Love and scandal are the best sweeteners of tea. —Henry Fielding

16 May 2004

The Land That Time Forgot

[British Accent:] "Are you married?"


"No."


"Are you a lesbian?"


Yesterday, this quote from Four Weddings and a Funeral came to me just as I was pulling in to my parking space in our garage.  I was laughing quite heartily to myself, that is until I met Margarita, who is on the HOA board, in the parking garage.  Instead of ceasing my laughter, I naturally told her what I was so amused about.  She remembered the quote too, and we both had a good laugh about it.  Then she says, "I guess we get inquisitive like that when we get old."  I'm thinking, "how true."

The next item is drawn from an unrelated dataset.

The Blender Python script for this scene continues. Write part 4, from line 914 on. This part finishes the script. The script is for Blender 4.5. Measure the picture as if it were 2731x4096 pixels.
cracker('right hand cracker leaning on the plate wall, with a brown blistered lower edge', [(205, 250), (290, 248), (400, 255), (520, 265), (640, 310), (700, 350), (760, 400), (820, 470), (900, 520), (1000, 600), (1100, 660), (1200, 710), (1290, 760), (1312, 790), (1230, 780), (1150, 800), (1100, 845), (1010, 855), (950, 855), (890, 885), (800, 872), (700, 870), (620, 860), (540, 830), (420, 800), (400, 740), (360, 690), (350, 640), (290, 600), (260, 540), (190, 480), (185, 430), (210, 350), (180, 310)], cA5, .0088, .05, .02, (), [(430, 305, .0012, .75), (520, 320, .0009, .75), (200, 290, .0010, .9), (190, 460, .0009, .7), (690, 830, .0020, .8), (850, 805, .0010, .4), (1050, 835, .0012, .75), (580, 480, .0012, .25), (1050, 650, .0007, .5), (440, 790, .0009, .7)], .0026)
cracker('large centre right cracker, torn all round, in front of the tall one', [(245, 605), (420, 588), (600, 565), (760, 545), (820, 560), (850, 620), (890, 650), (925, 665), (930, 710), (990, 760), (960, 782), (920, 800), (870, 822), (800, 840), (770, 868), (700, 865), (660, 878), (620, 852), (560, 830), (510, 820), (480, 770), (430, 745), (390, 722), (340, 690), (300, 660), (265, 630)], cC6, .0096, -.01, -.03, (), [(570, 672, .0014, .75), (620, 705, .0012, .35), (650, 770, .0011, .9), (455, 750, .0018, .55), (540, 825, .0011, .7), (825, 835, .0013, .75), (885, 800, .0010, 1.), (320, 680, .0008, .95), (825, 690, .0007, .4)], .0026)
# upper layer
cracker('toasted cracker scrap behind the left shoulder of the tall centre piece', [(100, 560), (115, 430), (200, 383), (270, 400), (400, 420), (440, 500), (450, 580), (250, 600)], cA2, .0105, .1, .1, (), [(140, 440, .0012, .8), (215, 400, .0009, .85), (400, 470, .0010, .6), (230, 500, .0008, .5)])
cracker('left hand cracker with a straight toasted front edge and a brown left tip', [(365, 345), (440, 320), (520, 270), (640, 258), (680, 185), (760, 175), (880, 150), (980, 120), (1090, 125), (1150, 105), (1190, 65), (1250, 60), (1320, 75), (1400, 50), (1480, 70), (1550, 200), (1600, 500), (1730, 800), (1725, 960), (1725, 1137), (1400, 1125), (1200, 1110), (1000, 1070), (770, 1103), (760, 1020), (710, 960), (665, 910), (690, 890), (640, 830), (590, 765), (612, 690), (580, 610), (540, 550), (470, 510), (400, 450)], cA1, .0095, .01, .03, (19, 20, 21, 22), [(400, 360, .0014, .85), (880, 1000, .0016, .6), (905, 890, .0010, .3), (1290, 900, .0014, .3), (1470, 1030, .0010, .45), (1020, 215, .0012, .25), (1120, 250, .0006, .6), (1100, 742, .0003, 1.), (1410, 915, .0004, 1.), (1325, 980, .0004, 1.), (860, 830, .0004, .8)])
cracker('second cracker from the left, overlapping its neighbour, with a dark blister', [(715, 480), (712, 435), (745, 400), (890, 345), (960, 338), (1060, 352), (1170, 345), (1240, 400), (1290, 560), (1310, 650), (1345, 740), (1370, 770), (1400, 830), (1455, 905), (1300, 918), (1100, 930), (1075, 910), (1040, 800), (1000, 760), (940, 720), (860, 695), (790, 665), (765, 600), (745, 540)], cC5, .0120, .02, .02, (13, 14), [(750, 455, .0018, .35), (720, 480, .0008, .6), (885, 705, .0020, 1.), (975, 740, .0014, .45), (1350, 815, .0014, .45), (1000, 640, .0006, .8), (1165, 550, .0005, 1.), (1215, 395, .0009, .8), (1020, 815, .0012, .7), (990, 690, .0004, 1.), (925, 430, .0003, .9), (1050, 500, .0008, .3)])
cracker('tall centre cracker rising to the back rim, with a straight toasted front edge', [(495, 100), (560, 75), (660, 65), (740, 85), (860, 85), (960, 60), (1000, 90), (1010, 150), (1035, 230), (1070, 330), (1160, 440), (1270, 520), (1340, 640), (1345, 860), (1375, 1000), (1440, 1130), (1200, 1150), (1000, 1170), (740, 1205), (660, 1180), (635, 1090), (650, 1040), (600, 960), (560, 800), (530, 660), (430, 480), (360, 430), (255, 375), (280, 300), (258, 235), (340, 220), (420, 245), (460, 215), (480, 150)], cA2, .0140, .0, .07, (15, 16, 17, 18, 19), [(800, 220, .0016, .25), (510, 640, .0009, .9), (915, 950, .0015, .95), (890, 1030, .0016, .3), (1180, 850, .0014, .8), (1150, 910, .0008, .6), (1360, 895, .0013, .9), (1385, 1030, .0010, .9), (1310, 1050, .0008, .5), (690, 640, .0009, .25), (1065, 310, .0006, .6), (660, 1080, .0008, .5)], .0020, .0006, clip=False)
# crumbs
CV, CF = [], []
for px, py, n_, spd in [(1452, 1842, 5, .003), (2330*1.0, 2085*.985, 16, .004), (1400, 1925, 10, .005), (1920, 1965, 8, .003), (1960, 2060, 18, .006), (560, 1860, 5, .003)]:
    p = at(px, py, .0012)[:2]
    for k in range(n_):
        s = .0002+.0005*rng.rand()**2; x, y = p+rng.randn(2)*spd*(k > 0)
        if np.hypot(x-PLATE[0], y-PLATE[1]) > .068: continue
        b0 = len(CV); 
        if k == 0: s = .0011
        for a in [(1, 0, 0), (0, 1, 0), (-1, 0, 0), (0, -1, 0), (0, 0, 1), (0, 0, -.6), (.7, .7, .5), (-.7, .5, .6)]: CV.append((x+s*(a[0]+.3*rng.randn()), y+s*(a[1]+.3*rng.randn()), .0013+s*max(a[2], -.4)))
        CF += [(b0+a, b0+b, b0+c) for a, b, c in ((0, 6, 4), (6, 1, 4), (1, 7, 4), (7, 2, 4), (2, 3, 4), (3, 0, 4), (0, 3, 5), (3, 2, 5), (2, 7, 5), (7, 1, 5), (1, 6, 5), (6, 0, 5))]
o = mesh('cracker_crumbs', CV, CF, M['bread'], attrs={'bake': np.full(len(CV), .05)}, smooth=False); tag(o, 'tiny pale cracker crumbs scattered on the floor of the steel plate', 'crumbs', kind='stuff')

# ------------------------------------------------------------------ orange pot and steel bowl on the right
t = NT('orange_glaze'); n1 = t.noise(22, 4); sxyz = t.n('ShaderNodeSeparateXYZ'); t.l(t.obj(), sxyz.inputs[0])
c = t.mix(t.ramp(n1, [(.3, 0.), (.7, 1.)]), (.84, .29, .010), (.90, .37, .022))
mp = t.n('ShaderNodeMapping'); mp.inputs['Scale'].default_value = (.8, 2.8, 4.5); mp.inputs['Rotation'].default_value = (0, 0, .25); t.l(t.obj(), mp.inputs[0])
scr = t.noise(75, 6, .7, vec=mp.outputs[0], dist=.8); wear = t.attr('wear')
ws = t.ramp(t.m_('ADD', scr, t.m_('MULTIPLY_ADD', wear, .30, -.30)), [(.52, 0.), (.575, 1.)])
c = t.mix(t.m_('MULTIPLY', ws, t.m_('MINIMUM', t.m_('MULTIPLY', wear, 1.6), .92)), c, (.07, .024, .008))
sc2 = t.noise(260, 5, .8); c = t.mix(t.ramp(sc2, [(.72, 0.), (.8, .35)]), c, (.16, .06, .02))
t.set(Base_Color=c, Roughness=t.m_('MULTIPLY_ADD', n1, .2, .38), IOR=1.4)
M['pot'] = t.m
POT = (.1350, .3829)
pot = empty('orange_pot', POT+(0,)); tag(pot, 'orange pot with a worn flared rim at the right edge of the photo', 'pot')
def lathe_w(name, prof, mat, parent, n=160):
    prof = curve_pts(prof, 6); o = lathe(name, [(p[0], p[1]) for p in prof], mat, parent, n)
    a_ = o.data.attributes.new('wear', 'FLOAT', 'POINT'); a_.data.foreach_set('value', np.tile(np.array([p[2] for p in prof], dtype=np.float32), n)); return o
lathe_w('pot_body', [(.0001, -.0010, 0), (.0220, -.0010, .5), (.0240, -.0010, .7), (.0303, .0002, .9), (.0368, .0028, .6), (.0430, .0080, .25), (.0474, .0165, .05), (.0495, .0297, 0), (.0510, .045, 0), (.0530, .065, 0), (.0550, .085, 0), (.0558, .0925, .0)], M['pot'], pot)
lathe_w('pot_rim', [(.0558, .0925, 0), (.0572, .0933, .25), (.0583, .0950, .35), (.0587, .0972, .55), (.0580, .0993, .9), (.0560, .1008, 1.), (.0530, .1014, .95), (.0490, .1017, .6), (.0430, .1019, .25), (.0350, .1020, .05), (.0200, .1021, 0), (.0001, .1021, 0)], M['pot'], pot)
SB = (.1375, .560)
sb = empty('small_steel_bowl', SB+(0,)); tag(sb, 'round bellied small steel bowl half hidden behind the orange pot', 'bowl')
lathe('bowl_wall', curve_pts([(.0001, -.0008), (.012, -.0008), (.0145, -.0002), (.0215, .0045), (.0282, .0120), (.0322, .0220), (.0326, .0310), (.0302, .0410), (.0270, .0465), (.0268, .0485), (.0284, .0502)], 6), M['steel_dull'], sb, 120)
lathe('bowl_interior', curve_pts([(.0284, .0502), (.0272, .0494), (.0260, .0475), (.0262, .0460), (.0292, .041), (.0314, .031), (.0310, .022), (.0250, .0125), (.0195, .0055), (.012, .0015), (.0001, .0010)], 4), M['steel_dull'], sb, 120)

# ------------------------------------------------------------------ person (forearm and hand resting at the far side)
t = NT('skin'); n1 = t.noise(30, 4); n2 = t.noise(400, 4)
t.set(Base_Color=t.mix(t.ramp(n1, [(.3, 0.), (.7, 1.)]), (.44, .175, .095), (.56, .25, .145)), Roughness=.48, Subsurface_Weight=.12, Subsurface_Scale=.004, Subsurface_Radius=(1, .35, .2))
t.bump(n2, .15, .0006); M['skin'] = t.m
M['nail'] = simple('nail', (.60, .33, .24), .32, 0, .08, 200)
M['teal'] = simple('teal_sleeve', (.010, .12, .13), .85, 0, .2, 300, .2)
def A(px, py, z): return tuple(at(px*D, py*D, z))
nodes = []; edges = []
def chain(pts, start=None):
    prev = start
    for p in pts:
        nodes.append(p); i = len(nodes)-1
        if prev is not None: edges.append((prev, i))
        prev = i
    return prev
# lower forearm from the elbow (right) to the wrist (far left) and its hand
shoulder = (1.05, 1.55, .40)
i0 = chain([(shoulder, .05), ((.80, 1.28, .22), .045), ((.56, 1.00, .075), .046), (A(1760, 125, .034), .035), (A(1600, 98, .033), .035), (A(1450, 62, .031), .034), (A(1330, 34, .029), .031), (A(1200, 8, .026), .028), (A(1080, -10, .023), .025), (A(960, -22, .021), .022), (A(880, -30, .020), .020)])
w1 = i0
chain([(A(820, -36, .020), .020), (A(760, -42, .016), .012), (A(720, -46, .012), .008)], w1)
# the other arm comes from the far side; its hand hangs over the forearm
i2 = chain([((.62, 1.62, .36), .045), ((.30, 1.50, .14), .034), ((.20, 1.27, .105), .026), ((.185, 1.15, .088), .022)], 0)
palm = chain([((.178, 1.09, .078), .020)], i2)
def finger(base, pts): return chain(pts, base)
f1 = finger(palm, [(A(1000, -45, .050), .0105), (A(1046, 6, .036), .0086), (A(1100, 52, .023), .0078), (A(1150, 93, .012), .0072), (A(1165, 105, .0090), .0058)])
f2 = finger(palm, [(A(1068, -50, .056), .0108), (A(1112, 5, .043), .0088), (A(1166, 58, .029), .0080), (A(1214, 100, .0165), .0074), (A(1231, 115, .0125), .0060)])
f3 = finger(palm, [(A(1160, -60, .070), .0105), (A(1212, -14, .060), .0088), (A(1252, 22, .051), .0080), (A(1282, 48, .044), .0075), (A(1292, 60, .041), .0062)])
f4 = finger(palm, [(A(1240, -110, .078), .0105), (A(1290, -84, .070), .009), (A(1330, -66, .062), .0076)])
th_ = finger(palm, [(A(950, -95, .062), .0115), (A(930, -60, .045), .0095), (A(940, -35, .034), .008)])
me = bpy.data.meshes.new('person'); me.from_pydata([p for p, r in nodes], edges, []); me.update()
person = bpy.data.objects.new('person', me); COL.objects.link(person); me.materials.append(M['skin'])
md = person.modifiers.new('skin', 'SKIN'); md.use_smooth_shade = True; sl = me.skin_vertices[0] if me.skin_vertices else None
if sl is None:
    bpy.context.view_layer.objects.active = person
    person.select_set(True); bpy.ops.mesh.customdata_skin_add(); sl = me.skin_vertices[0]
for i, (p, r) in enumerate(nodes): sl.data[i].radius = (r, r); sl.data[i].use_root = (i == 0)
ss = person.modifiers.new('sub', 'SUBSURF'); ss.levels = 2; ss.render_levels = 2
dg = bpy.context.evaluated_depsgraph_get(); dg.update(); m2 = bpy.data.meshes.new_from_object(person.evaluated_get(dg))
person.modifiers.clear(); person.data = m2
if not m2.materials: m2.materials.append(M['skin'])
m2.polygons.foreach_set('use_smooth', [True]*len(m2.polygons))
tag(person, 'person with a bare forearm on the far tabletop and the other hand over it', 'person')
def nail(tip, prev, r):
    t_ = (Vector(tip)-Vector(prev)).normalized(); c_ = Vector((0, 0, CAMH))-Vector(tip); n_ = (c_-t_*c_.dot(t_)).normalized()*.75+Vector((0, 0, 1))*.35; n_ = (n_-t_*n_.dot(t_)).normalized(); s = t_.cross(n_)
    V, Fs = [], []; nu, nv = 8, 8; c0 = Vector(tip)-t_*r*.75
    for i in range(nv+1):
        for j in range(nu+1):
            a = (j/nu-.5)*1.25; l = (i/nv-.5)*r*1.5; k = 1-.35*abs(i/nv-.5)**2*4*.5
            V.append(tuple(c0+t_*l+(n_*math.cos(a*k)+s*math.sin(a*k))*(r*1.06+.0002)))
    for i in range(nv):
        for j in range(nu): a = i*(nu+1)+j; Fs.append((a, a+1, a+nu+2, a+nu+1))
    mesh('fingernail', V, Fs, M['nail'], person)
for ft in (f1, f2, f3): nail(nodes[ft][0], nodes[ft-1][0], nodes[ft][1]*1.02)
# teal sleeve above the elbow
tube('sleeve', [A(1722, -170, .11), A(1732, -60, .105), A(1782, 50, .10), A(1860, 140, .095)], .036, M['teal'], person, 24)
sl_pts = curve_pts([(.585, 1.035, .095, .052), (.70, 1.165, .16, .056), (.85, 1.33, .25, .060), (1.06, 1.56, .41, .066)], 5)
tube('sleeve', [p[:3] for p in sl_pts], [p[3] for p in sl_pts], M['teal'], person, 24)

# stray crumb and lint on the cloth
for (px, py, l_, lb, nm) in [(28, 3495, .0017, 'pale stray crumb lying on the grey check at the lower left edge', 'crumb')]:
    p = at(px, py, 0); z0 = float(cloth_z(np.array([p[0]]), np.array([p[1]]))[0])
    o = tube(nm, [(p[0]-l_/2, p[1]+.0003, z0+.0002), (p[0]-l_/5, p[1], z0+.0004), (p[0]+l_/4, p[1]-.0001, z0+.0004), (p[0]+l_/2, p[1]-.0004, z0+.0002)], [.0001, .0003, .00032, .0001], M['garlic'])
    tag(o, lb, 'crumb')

Yesterday morning, the board hosted a potluck brunch where the owners could come and discuss revamping the garden areas in our building.  It's basically overgrown with these elephant-ear plants that soak up water as though we live in the Amazonian rainforest.  Its resemblance to the set of Jurassic Park is uncanny.  I had no time to bake, and since I still have no idea what a potluck brunch is, I found a box of Jiffy cornbread in my cupboard, added eggs and milk, baked it for 20 minutes, lined a bowl with a towel, and took corn muffins as my date to the brunch.  I felt cheap, but they were all gone when I left, so they must have been good.


Dean (HOA board president) still lives with that absolutely gorgeous Asian guy who I saw him with before.  The Asian guy is definitely a 'mo, but I'm actually not sure about Dean anymore.  I thought they were a couple, but maybe they're not.  Who knows, anymore with people.  I just need to find out of it's a two-bedroom unit or only a one-bedroom.  If it only has one bedroom we'll all know what's going on. (Okay, just me.)


I got my dumb ass signed up for some committee to work on a design for the garden area.  But I want to be involved, I guess.  Otherwise, idiots will have a say.  If I'm on the committees, I can veto the idiots.  Not too many people went to this meeting.  Jim the treasurer went; he's decided we can be friends now that he knows I work in education.  Sonny & Rosie went, of course, and Robert Delgadillo (my friend).  And far too may old men were there as well.  Octagenarians with no teeth should not go to these meetings.  They just hold shit up.  We can send them the minutes.  Do we really have to listen to them natter on about cracks in their flooring?  I don't care about that shit.  We were there for a meeting about the common garden areas.  Oh well.  When he was talking, I opened a brochure on water-conserving California-native plants, so I wasn't really listening anyway.


Last night I finished Eats, Shoots & Leaves, which I recommend to anyone who is fascinated by punctuation.  It's a great book.  I am on a reading kick again.  I think I will do some more this week.  I also watched the first two hours of the 1962 Sidney Lumet film of Eugene O'Neill's Long Day's Journey into Night.  After two hours I went to bed.  One can only take so much O'Neill before one wants to kill one's self, and this three hour-long descent into Hell has no intermission like it would in a theatre.  Hepburn is great, and I liked Jason Robards and Dean Stockwell, but England can have Ralph Richardson back.  I hate his acting style and always have.  So much posturing and boredom.  Blech.


My coffee's cold.  I'm off to the grocery.


I'm not gonna leave ya.  There's no way I will.  And I am telling you that I'm not going.  You're the best man I'll ever know.  There's no way I can ever ever go.  No no no no way.  No no no no way I'm livin' without you.  I'm not livin' without you, not livin' without you.  I don't wanna be freee.  I'm stayin', I'm stayin', and you, and you, and you: your'e gonna love me.  You're gonna love me.  Yes.  Love me.  Love me.  Love me.  Love me.  Love me.  You're gonna loooooooooooooooooove.  Me.